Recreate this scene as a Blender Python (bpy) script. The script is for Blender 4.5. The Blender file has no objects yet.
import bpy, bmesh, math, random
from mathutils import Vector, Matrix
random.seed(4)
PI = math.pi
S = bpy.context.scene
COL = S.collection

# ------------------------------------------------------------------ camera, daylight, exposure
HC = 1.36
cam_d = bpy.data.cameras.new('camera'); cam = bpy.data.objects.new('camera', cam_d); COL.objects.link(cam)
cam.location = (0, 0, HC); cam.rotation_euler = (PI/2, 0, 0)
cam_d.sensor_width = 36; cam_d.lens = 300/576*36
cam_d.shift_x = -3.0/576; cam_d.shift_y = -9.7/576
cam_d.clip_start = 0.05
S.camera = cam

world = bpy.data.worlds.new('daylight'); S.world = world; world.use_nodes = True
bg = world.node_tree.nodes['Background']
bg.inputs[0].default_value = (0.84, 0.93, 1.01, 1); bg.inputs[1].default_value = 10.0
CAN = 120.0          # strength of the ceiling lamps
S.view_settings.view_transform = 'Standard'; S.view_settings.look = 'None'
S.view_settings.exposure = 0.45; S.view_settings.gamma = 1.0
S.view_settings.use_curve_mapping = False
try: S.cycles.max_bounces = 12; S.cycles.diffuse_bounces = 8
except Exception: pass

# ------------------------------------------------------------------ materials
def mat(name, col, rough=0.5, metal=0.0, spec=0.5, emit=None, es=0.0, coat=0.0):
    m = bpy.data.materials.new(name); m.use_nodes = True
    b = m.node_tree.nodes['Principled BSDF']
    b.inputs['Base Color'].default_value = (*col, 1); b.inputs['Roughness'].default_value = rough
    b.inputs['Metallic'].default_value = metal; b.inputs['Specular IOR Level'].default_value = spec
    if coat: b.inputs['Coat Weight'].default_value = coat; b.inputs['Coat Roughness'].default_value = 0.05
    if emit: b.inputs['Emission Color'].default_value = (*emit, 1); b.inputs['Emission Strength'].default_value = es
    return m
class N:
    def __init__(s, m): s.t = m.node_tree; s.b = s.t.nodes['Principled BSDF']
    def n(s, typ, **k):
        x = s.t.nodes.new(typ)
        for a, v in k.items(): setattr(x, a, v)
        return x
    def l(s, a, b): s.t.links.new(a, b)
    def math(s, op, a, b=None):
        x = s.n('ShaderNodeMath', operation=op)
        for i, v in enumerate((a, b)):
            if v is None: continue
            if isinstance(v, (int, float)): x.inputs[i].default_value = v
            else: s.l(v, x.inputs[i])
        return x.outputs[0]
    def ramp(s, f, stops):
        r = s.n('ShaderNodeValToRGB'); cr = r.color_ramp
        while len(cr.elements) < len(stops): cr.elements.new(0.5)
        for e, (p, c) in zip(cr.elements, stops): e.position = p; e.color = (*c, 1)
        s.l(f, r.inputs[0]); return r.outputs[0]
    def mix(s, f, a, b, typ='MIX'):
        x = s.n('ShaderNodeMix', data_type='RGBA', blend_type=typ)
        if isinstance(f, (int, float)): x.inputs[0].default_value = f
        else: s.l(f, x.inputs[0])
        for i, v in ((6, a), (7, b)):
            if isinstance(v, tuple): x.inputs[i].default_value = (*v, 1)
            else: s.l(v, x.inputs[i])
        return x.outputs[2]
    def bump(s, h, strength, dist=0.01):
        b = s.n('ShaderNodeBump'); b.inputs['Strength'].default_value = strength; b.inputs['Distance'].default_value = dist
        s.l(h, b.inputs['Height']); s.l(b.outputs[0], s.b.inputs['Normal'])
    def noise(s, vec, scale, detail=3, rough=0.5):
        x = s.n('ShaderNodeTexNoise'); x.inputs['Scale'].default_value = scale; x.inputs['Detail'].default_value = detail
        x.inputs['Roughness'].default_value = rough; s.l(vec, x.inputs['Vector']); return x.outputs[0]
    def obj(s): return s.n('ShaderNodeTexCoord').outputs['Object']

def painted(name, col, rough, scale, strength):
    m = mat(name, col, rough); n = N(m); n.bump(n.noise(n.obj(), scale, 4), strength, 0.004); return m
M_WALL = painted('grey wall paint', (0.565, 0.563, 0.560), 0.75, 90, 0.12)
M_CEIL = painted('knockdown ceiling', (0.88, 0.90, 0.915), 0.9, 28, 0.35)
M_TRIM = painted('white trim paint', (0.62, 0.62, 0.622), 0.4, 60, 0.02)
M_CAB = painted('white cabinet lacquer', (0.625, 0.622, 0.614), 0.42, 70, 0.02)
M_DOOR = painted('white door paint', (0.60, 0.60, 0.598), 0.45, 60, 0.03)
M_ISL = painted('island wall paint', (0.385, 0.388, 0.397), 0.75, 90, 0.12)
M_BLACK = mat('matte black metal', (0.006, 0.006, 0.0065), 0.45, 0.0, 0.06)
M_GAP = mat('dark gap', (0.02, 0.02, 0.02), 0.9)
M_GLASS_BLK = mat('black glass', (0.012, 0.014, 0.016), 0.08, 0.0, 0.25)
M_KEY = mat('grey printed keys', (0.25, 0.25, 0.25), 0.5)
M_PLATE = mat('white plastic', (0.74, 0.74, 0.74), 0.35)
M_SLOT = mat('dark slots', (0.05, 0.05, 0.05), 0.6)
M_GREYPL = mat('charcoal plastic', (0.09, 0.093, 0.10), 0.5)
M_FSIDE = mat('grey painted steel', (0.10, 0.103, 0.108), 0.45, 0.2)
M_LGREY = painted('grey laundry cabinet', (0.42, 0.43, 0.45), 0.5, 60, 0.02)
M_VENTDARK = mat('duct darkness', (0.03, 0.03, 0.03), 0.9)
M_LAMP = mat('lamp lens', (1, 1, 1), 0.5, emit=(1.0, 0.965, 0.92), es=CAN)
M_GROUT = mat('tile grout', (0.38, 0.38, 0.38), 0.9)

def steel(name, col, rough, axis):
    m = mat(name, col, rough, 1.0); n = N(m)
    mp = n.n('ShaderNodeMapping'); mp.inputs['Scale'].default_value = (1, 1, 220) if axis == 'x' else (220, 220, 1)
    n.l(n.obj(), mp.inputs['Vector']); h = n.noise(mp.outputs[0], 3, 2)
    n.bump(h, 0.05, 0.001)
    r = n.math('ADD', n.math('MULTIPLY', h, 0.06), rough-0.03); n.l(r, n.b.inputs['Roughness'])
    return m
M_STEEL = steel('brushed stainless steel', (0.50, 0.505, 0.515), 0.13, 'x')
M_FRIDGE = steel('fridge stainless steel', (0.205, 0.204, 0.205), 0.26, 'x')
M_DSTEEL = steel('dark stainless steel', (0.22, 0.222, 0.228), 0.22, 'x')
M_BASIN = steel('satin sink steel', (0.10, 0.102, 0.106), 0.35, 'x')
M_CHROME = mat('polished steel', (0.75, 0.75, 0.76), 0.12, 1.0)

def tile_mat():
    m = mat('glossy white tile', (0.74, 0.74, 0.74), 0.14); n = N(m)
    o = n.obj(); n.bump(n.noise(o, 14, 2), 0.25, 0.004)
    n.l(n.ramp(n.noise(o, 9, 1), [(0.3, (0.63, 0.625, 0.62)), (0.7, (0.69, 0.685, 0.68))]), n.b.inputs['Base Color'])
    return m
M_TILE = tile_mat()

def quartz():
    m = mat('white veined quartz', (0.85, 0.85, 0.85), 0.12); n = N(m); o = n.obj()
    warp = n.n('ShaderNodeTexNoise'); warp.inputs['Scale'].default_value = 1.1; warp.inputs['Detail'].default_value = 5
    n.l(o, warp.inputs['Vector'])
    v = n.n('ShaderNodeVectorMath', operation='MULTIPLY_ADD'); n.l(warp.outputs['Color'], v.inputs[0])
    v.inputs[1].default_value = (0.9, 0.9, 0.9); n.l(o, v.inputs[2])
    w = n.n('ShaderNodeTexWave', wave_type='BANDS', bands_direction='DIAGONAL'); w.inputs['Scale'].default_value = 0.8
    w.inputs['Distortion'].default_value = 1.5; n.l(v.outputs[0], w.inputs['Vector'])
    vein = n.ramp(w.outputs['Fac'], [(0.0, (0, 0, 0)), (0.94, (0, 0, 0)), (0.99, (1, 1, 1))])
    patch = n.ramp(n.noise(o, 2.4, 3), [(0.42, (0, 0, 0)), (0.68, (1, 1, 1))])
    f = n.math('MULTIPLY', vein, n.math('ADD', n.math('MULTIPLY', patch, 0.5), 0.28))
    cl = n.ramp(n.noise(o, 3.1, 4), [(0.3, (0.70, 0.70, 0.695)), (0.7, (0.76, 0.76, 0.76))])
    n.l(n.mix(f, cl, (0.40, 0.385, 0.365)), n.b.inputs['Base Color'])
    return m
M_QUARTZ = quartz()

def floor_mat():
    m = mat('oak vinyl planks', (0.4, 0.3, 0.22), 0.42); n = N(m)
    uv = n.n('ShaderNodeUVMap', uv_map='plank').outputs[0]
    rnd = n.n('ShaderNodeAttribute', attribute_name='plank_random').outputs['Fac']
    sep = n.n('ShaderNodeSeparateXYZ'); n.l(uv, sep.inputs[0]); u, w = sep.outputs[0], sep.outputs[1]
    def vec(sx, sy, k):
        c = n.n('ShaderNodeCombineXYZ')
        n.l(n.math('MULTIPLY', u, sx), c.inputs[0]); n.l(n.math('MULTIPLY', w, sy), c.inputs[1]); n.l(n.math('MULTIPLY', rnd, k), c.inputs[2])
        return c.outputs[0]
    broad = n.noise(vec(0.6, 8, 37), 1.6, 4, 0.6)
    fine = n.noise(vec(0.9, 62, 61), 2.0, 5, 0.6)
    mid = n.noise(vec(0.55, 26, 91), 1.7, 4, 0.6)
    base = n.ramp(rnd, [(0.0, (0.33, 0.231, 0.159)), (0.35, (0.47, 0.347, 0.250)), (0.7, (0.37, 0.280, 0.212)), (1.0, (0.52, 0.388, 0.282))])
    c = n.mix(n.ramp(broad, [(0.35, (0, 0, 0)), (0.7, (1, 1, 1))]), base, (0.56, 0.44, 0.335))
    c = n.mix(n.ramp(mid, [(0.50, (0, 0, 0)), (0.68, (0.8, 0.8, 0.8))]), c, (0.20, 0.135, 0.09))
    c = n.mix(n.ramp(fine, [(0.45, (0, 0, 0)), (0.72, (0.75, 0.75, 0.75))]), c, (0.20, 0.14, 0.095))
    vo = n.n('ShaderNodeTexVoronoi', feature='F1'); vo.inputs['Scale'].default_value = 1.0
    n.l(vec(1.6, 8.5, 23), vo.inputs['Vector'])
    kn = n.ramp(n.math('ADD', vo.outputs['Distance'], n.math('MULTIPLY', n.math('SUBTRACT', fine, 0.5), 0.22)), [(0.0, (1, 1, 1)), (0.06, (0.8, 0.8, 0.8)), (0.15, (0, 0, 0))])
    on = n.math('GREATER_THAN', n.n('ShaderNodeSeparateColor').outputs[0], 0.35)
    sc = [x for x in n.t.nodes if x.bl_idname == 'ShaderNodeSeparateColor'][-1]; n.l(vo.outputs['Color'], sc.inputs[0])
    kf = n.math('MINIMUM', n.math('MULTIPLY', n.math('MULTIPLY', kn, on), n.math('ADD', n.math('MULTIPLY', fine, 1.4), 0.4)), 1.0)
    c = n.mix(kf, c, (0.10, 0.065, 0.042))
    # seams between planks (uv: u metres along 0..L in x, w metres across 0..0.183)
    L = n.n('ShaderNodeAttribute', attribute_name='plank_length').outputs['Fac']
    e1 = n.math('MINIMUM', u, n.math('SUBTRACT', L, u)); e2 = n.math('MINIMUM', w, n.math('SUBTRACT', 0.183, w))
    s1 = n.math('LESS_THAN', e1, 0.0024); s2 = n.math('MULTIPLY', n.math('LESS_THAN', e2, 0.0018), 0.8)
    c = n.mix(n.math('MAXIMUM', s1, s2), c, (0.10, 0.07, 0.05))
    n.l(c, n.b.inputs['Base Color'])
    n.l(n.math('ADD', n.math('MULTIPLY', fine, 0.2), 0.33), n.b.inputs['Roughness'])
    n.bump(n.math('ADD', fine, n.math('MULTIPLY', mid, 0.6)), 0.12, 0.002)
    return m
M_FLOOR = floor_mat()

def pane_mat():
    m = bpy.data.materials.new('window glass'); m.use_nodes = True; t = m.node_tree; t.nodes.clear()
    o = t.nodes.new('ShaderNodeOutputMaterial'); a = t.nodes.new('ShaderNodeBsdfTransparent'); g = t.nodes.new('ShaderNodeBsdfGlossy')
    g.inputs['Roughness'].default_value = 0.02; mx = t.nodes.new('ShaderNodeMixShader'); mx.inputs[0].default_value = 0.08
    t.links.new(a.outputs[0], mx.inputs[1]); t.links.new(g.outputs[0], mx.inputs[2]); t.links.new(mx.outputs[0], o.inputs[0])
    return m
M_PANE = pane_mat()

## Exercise
Starting at the first line of the listing, retype every line up to and including the one with "except Exception: pass".

## Exercise solution
Recreate this scene as a Blender Python (bpy) script. The script is for Blender 4.5. The Blender file has no objects yet.
import bpy, bmesh, math, random
from mathutils import Vector, Matrix
random.seed(4)
PI = math.pi
S = bpy.context.scene
COL = S.collection

# ------------------------------------------------------------------ camera, daylight, exposure
HC = 1.36
cam_d = bpy.data.cameras.new('camera'); cam = bpy.data.objects.new('camera', cam_d); COL.objects.link(cam)
cam.location = (0, 0, HC); cam.rotation_euler = (PI/2, 0, 0)
cam_d.sensor_width = 36; cam_d.lens = 300/576*36
cam_d.shift_x = -3.0/576; cam_d.shift_y = -9.7/576
cam_d.clip_start = 0.05
S.camera = cam

world = bpy.data.worlds.new('daylight'); S.world = world; world.use_nodes = True
bg = world.node_tree.nodes['Background']
bg.inputs[0].default_value = (0.84, 0.93, 1.01, 1); bg.inputs[1].default_value = 10.0
CAN = 120.0          # strength of the ceiling lamps
S.view_settings.view_transform = 'Standard'; S.view_settings.look = 'None'
S.view_settings.exposure = 0.45; S.view_settings.gamma = 1.0
S.view_settings.use_curve_mapping = False
try: S.cycles.max_bounces = 12; S.cycles.diffuse_bounces = 8
except Exception: pass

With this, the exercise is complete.